La Cour administrative d’appel de Nancy a jugé en ce sens que :

« Considérant que s’il ressort des deux délibérations susmentionnées que le bien immobilier dont s’agit a été désaffecté, aucune décision expresse n’a constaté son déclassement ; que, par suite, ledit bien, qui appartenait au domaine public de la commune de Vandoeuvre-lès-Nancy, ne pouvait être cédé à la société SOCOGIM ; que, dès lors, la décision implicite par laquelle le nouveau maire de la commune de Vandoeuvre-lès-Nancy a refusé de signer l’acte authentique de vente dudit bien immobilier n’est pas fautive et n’est pas ainsi de nature à engager la responsabilité de la commune de Vandoeuvre-lès-Nancy » (C.A.A. Nancy, 19 mai 2011, n°10NC01492).

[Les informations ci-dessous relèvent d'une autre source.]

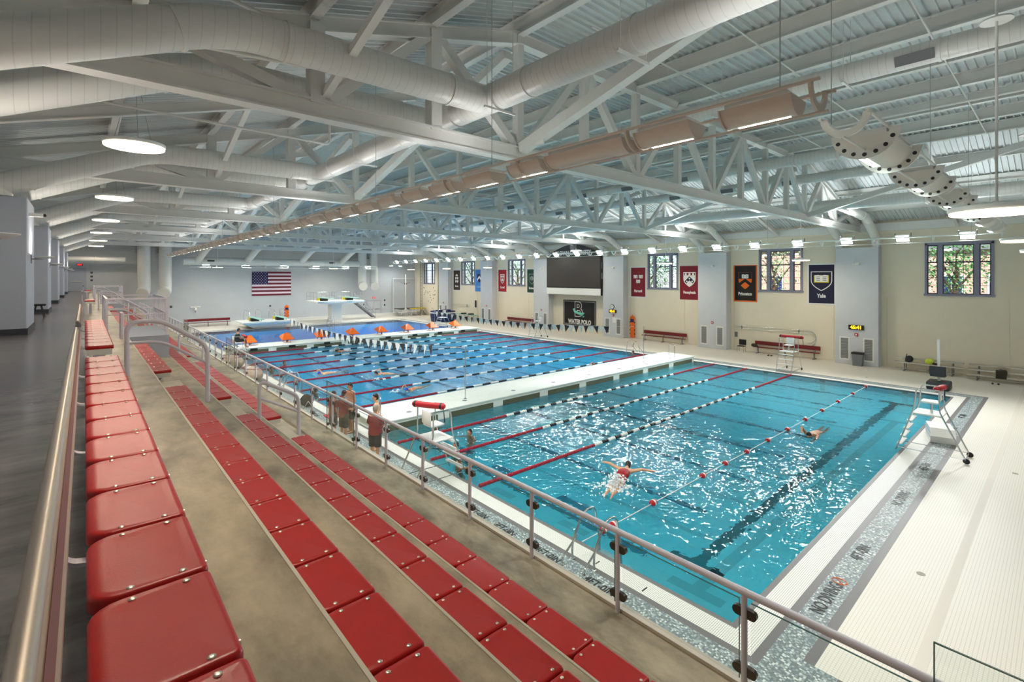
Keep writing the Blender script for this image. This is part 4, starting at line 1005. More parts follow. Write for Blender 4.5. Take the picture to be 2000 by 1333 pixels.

L’impossibilité d’aliéner une dépendance du domaine public n’empêche cependant pas son utilisation par une personne privée.

Cette dernière peut donc exercer une activité mais cette occupation obéit à des règles strictes fixées aux articles L.2122-1 et suivants du code général de la propriété des personnes publiques lequel dispose que :

« Nul ne peut, sans disposer d’un titre l’y habilitant, occuper une dépendance du domaine public d’une personne publique mentionnée à l’article L. 1 ou l’utiliser dans des limites dépassant le droit d’usage qui appartient à tous ».

Outre ce caractère personnel et conformément à l’article L.2122-3 du code général de la propriété des personnes publiques, cette autorisation ne présente qu’un caractère précaire et révocable.

En ce sens, la juridiction administrative affirme, de jurisprudence constante que :

« Les autorisations d’occupation du domaine public sont délivrées à titre précaire et révocable et qu’il est ainsi toujours loisible à l’autorité chargée de la police du domaine de les retirer pour un motif d’intérêt général, sans que leur bénéficiaire ait un droit acquis à leur maintien ou à leur renouvellement, en vertu des dispositions précitées du code général de la propriété des personnes publiques » (C.A.A. Marseille 11 janvier 2016, n°14MA01989).

Cela signifie donc que la personne publique peut, pour un motif tiré de l’intérêt général, mettre fin à cette autorisation ou ne pas la renouveler.

La Cour administrative d’appel de Marseille a appliqué cette règle à l’exploitant d’un restaurant sur le domaine public maritime :

« Considérant qu’il résulte des principes généraux de la domanialité publique que les titulaires d’autorisation n’ont pas de droits acquis au renouvellement de leur titre ; qu’en effet, les autorisations d’occuper le domaine public sont accordées à titre précaire et révocables en vertu des règles de la domanialité publique et ne sont pas créatrices de droit au profit de leurs bénéficiaires qui n’ont droit ni à leur maintien ni à leur renouvellement » (C.A.A. Marseille, 3 octobre 2011, n°10MA00029).